> _Collected material_
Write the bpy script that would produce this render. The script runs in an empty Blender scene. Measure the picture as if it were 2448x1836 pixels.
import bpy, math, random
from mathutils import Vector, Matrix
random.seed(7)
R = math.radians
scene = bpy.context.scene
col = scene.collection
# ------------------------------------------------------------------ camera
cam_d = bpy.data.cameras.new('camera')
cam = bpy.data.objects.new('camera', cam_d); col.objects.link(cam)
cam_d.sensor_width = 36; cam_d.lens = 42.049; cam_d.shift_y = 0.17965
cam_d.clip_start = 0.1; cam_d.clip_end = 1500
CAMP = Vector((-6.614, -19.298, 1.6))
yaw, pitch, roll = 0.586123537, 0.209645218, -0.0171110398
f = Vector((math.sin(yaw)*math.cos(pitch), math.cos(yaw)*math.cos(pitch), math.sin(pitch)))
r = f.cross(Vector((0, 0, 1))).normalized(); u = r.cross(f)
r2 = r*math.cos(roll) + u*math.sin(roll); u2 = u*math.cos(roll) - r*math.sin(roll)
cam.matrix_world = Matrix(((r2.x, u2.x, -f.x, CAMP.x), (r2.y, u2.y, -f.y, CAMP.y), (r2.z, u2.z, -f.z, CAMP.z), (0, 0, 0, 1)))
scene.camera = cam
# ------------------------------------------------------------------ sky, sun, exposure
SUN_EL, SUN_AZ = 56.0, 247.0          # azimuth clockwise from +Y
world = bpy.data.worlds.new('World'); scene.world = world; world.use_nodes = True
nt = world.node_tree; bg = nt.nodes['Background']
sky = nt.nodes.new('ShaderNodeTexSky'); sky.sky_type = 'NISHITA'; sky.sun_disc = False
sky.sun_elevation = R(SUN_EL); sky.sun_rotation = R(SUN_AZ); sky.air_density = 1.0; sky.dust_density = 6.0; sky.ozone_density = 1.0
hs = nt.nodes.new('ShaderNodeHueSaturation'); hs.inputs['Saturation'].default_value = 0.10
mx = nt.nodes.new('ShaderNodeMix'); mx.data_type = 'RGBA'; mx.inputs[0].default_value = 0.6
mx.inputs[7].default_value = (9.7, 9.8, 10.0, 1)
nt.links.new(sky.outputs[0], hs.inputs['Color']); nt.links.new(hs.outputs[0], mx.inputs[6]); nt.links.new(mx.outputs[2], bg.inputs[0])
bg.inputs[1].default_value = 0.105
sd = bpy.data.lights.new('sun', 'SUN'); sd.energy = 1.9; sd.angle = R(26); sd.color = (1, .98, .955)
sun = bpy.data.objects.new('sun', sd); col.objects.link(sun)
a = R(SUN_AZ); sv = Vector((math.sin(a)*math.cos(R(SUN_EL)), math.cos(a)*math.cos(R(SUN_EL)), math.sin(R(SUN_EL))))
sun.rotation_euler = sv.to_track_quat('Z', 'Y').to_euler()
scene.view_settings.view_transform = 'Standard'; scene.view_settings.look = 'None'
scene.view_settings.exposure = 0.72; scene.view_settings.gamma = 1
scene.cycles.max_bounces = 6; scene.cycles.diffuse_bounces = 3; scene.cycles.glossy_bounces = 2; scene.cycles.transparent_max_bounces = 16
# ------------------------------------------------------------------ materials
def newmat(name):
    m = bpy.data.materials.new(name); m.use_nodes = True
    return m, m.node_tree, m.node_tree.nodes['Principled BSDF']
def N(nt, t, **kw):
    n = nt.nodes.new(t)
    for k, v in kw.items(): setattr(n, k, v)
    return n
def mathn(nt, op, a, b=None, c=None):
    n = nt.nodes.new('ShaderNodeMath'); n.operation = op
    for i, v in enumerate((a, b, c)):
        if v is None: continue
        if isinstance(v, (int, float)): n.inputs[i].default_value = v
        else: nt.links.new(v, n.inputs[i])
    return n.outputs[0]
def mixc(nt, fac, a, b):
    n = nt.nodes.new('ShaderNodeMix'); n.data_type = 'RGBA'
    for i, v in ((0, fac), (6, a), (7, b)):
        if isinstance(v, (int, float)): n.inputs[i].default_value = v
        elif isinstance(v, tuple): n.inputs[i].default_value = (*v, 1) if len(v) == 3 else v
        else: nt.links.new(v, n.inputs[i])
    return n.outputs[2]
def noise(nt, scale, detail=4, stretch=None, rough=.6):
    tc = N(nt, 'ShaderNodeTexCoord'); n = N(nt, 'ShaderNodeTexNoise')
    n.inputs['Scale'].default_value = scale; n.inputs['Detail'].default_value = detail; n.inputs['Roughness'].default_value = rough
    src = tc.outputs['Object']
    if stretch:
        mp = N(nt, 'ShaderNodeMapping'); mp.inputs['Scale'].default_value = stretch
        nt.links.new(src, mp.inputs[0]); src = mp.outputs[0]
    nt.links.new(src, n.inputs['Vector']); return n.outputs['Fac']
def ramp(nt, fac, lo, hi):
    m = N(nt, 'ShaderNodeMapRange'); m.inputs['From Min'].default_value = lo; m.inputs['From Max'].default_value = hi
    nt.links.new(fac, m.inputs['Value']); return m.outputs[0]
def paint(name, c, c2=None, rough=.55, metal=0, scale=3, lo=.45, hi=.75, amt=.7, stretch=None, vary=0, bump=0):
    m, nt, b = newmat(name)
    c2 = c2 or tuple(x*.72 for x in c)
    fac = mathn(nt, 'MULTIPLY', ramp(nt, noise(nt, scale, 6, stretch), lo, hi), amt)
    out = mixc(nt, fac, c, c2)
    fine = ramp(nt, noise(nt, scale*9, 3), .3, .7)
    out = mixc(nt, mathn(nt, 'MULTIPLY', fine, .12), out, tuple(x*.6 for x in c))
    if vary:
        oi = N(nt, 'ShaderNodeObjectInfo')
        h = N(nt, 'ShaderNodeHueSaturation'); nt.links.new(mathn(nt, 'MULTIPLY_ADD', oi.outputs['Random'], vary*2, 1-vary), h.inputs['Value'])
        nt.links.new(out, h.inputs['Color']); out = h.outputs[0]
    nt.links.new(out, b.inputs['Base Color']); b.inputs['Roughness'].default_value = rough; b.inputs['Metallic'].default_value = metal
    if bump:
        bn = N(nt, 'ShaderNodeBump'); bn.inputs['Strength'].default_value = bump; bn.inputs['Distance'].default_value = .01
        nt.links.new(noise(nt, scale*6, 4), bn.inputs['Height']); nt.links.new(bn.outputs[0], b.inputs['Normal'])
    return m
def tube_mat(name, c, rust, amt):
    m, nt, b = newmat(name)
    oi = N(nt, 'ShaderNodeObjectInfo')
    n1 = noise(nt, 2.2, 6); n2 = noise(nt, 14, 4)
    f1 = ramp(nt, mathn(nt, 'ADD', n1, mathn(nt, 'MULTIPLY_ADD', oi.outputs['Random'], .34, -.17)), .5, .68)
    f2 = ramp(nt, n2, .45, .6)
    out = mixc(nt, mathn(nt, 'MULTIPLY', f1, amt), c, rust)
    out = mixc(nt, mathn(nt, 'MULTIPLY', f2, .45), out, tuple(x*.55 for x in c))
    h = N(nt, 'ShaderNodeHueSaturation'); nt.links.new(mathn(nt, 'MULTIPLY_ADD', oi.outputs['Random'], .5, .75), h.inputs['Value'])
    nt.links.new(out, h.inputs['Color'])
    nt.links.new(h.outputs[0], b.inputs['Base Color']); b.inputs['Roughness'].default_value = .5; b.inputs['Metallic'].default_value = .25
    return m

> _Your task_
Each line above must be printed exactly as it appears.

> _Answer_
Write the bpy script that would produce this render. The script runs in an empty Blender scene. Measure the picture as if it were 2448x1836 pixels.
import bpy, math, random
from mathutils import Vector, Matrix
random.seed(7)
R = math.radians
scene = bpy.context.scene
col = scene.collection
# ------------------------------------------------------------------ camera
cam_d = bpy.data.cameras.new('camera')
cam = bpy.data.objects.new('camera', cam_d); col.objects.link(cam)
cam_d.sensor_width = 36; cam_d.lens = 42.049; cam_d.shift_y = 0.17965
cam_d.clip_start = 0.1; cam_d.clip_end = 1500
CAMP = Vector((-6.614, -19.298, 1.6))
yaw, pitch, roll = 0.586123537, 0.209645218, -0.0171110398
f = Vector((math.sin(yaw)*math.cos(pitch), math.cos(yaw)*math.cos(pitch), math.sin(pitch)))
r = f.cross(Vector((0, 0, 1))).normalized(); u = r.cross(f)
r2 = r*math.cos(roll) + u*math.sin(roll); u2 = u*math.cos(roll) - r*math.sin(roll)
cam.matrix_world = Matrix(((r2.x, u2.x, -f.x, CAMP.x), (r2.y, u2.y, -f.y, CAMP.y), (r2.z, u2.z, -f.z, CAMP.z), (0, 0, 0, 1)))
scene.camera = cam
# ------------------------------------------------------------------ sky, sun, exposure
SUN_EL, SUN_AZ = 56.0, 247.0          # azimuth clockwise from +Y
world = bpy.data.worlds.new('World'); scene.world = world; world.use_nodes = True
nt = world.node_tree; bg = nt.nodes['Background']
sky = nt.nodes.new('ShaderNodeTexSky'); sky.sky_type = 'NISHITA'; sky.sun_disc = False
sky.sun_elevation = R(SUN_EL); sky.sun_rotation = R(SUN_AZ); sky.air_density = 1.0; sky.dust_density = 6.0; sky.ozone_density = 1.0
hs = nt.nodes.new('ShaderNodeHueSaturation'); hs.inputs['Saturation'].default_value = 0.10
mx = nt.nodes.new('ShaderNodeMix'); mx.data_type = 'RGBA'; mx.inputs[0].default_value = 0.6
mx.inputs[7].default_value = (9.7, 9.8, 10.0, 1)
nt.links.new(sky.outputs[0], hs.inputs['Color']); nt.links.new(hs.outputs[0], mx.inputs[6]); nt.links.new(mx.outputs[2], bg.inputs[0])
bg.inputs[1].default_value = 0.105
sd = bpy.data.lights.new('sun', 'SUN'); sd.energy = 1.9; sd.angle = R(26); sd.color = (1, .98, .955)
sun = bpy.data.objects.new('sun', sd); col.objects.link(sun)
a = R(SUN_AZ); sv = Vector((math.sin(a)*math.cos(R(SUN_EL)), math.cos(a)*math.cos(R(SUN_EL)), math.sin(R(SUN_EL))))
sun.rotation_euler = sv.to_track_quat('Z', 'Y').to_euler()
scene.view_settings.view_transform = 'Standard'; scene.view_settings.look = 'None'
scene.view_settings.exposure = 0.72; scene.view_settings.gamma = 1
scene.cycles.max_bounces = 6; scene.cycles.diffuse_bounces = 3; scene.cycles.glossy_bounces = 2; scene.cycles.transparent_max_bounces = 16
# ------------------------------------------------------------------ materials
def newmat(name):
    m = bpy.data.materials.new(name); m.use_nodes = True
    return m, m.node_tree, m.node_tree.nodes['Principled BSDF']
def N(nt, t, **kw):
    n = nt.nodes.new(t)
    for k, v in kw.items(): setattr(n, k, v)
    return n
def mathn(nt, op, a, b=None, c=None):
    n = nt.nodes.new('ShaderNodeMath'); n.operation = op
    for i, v in enumerate((a, b, c)):
        if v is None: continue
        if isinstance(v, (int, float)): n.inputs[i].default_value = v
        else: nt.links.new(v, n.inputs[i])
    return n.outputs[0]
def mixc(nt, fac, a, b):
    n = nt.nodes.new('ShaderNodeMix'); n.data_type = 'RGBA'
    for i, v in ((0, fac), (6, a), (7, b)):
        if isinstance(v, (int, float)): n.inputs[i].default_value = v
        elif isinstance(v, tuple): n.inputs[i].default_value = (*v, 1) if len(v) == 3 else v
        else: nt.links.new(v, n.inputs[i])
    return n.outputs[2]
def noise(nt, scale, detail=4, stretch=None, rough=.6):
    tc = N(nt, 'ShaderNodeTexCoord'); n = N(nt, 'ShaderNodeTexNoise')
    n.inputs['Scale'].default_value = scale; n.inputs['Detail'].default_value = detail; n.inputs['Roughness'].default_value = rough
    src = tc.outputs['Object']
    if stretch:
        mp = N(nt, 'ShaderNodeMapping'); mp.inputs['Scale'].default_value = stretch
        nt.links.new(src, mp.inputs[0]); src = mp.outputs[0]
    nt.links.new(src, n.inputs['Vector']); return n.outputs['Fac']
def ramp(nt, fac, lo, hi):
    m = N(nt, 'ShaderNodeMapRange'); m.inputs['From Min'].default_value = lo; m.inputs['From Max'].default_value = hi
    nt.links.new(fac, m.inputs['Value']); return m.outputs[0]
def paint(name, c, c2=None, rough=.55, metal=0, scale=3, lo=.45, hi=.75, amt=.7, stretch=None, vary=0, bump=0):
    m, nt, b = newmat(name)
    c2 = c2 or tuple(x*.72 for x in c)
    fac = mathn(nt, 'MULTIPLY', ramp(nt, noise(nt, scale, 6, stretch), lo, hi), amt)
    out = mixc(nt, fac, c, c2)
    fine = ramp(nt, noise(nt, scale*9, 3), .3, .7)
    out = mixc(nt, mathn(nt, 'MULTIPLY', fine, .12), out, tuple(x*.6 for x in c))
    if vary:
        oi = N(nt, 'ShaderNodeObjectInfo')
        h = N(nt, 'ShaderNodeHueSaturation'); nt.links.new(mathn(nt, 'MULTIPLY_ADD', oi.outputs['Random'], vary*2, 1-vary), h.inputs['Value'])
        nt.links.new(out, h.inputs['Color']); out = h.outputs[0]
    nt.links.new(out, b.inputs['Base Color']); b.inputs['Roughness'].default_value = rough; b.inputs['Metallic'].default_value = metal
    if bump:
        bn = N(nt, 'ShaderNodeBump'); bn.inputs['Strength'].default_value = bump; bn.inputs['Distance'].default_value = .01
        nt.links.new(noise(nt, scale*6, 4), bn.inputs['Height']); nt.links.new(bn.outputs[0], b.inputs['Normal'])
    return m
def tube_mat(name, c, rust, amt):
    m, nt, b = newmat(name)
    oi = N(nt, 'ShaderNodeObjectInfo')
    n1 = noise(nt, 2.2, 6); n2 = noise(nt, 14, 4)
    f1 = ramp(nt, mathn(nt, 'ADD', n1, mathn(nt, 'MULTIPLY_ADD', oi.outputs['Random'], .34, -.17)), .5, .68)
    f2 = ramp(nt, n2, .45, .6)
    out = mixc(nt, mathn(nt, 'MULTIPLY', f1, amt), c, rust)
    out = mixc(nt, mathn(nt, 'MULTIPLY', f2, .45), out, tuple(x*.55 for x in c))
    h = N(nt, 'ShaderNodeHueSaturation'); nt.links.new(mathn(nt, 'MULTIPLY_ADD', oi.outputs['Random'], .5, .75), h.inputs['Value'])
    nt.links.new(out, h.inputs['Color'])
    nt.links.new(h.outputs[0], b.inputs['Base Color']); b.inputs['Roughness'].default_value = .5; b.inputs['Metallic'].default_value = .25
    return m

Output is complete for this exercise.